Zoom will confirm that no one else is listening to your call. That only those invited can join. But how do I know it is really the right human? Once again, we are relying on - and trusting - the digital channel.
Does that make Zoom - and Teams and the other platforms - our new digital identity providers? In the same way that today our email platforms have become our de-facto identity providers?
There’s definitely enough training data already out there for someone to be able to spoof me on a video call.
Maybe it’s fine.

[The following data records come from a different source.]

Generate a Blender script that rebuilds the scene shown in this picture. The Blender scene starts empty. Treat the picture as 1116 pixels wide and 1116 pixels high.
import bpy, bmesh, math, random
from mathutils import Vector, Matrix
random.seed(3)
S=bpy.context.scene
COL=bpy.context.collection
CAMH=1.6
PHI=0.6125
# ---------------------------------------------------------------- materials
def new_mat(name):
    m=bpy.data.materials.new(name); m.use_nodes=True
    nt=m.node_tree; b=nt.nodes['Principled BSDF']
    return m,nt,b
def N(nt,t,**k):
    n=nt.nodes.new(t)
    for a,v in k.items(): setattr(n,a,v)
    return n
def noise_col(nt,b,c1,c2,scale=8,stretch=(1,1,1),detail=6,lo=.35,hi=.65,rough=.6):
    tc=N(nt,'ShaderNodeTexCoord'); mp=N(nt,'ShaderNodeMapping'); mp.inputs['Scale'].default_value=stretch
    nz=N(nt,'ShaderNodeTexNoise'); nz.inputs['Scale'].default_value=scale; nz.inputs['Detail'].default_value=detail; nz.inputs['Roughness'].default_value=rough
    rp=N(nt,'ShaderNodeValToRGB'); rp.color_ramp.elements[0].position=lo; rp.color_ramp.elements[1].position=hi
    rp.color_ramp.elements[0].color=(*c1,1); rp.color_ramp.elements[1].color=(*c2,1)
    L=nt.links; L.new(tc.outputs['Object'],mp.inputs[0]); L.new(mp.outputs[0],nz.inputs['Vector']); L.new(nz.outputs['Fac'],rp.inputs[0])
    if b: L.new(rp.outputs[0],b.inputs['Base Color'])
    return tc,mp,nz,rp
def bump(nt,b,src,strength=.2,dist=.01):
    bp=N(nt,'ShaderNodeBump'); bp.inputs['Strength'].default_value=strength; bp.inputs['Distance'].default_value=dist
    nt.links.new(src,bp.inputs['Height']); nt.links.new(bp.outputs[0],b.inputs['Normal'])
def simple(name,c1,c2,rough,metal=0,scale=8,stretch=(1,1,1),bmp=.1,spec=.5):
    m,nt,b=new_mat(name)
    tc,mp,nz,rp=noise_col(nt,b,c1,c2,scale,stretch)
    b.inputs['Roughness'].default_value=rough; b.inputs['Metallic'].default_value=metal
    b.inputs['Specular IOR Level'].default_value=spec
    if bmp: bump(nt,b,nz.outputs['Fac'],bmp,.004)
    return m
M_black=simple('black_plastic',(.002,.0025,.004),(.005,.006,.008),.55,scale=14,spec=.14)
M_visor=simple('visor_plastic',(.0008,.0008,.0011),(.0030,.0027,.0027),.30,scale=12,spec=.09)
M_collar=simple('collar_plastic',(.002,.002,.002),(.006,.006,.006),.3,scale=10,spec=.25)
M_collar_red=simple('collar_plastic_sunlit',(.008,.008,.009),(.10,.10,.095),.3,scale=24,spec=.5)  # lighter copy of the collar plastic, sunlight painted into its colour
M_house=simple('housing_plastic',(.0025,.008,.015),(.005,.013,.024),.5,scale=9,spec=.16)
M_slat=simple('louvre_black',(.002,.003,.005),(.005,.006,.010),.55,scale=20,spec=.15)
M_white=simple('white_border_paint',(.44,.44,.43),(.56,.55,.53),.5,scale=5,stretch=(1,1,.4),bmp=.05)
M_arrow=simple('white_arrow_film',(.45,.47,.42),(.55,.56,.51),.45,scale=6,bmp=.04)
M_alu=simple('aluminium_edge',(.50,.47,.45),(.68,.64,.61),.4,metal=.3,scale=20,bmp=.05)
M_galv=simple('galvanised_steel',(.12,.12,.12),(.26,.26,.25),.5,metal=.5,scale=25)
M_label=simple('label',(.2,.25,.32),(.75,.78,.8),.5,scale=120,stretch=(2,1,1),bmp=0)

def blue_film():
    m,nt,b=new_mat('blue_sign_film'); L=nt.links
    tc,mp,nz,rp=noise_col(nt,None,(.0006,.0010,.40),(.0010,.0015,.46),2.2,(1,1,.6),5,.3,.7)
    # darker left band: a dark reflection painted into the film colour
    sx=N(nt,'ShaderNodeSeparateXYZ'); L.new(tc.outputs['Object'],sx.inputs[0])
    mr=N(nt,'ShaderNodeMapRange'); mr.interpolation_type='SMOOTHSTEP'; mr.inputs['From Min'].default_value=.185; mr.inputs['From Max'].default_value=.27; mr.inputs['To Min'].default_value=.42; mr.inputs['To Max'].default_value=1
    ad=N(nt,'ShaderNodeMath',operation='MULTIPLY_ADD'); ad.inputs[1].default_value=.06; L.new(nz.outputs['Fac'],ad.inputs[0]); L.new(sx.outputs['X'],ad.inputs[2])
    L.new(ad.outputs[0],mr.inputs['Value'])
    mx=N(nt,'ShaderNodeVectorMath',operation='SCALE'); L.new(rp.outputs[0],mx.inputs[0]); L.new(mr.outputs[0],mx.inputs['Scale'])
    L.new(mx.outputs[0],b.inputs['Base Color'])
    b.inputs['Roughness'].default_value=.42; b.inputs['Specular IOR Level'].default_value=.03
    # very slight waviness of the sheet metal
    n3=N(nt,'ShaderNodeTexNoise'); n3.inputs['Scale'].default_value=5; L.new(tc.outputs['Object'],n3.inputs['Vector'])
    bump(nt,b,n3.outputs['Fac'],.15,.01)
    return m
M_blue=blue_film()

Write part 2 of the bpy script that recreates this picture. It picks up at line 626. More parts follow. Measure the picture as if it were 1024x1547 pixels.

The latest AI video tools aren’t that advanced, are they?
3. Police raid
Then this week I came across this bodycam video of an armed police officer entering a disused building and then chasing a suspect.
Worth watching now, before reading on.
Putting to one side how terrifying the video actually is, the point is that it is fake. Well, it’s kind of real. It’s part of the new video game ‘Unrecord’, distributed by Steam. They have published this trailer to show how realistic things are getting and to generate excitement.
The video triggered a lot of people to shout ‘scam’. But the producers insist that not only is it real, but the video is rendered in real time. They call it ‘un-real’.
Piecing it together
What happens when, inevitably soon, some AI team bundles these things together: fake photos with plausible content (Trump) + personal digital conversations (Zoom) + fake scenarios that look and feel real (Unrecord).
Here’s what I’m saying:
As of right now, it’s really only the channel, the publisher that’s bringing trust to our digital experiences.
There’s already enough training data out there to fake any one of us at will. We’re only one online recording away from a digital doppelganger.
This will soon all be available to produce in real-time.
Yes, text-to-video is exciting. And yes it’s going to create a lot of new value, new jobs and disruption.
But it’s also going to usher in a collapse of digital trust.
We won’t be able to believe what we’re seeing or hearing when online.
It’s a fun demo today. But share-price affecting tomorrow. It’s a college project today. But bank fraud tomorrow. It’s research today. But voter influence tomorrow.
We are all going to need new digital tools and digital infrastructure to confirm who - and what - we are dealing with.
But here’s the catch: it’s going to take time to build it. My sense is that the AI video teams are already one paragraph ahead of the reader.
Maybe we start using a digital wallet to authenticate ourselves at the start of each Zoom call? Or maybe I can begin sending my pre-verified, personalised robo-Jamie to attend calls so I don’t have to?
New digital wallets feel like a sensible way out of the inevitable digital chaos. To prove who we are, in any context or channel. Even anonymously when needed - many interactions don’t need to know who we are, but just that we are a real human.
One to think about when you are next getting in arrested in New York, on a Zoom call with a stranger, or playing a real-time online video game.
You’re going to have to trust me on this one.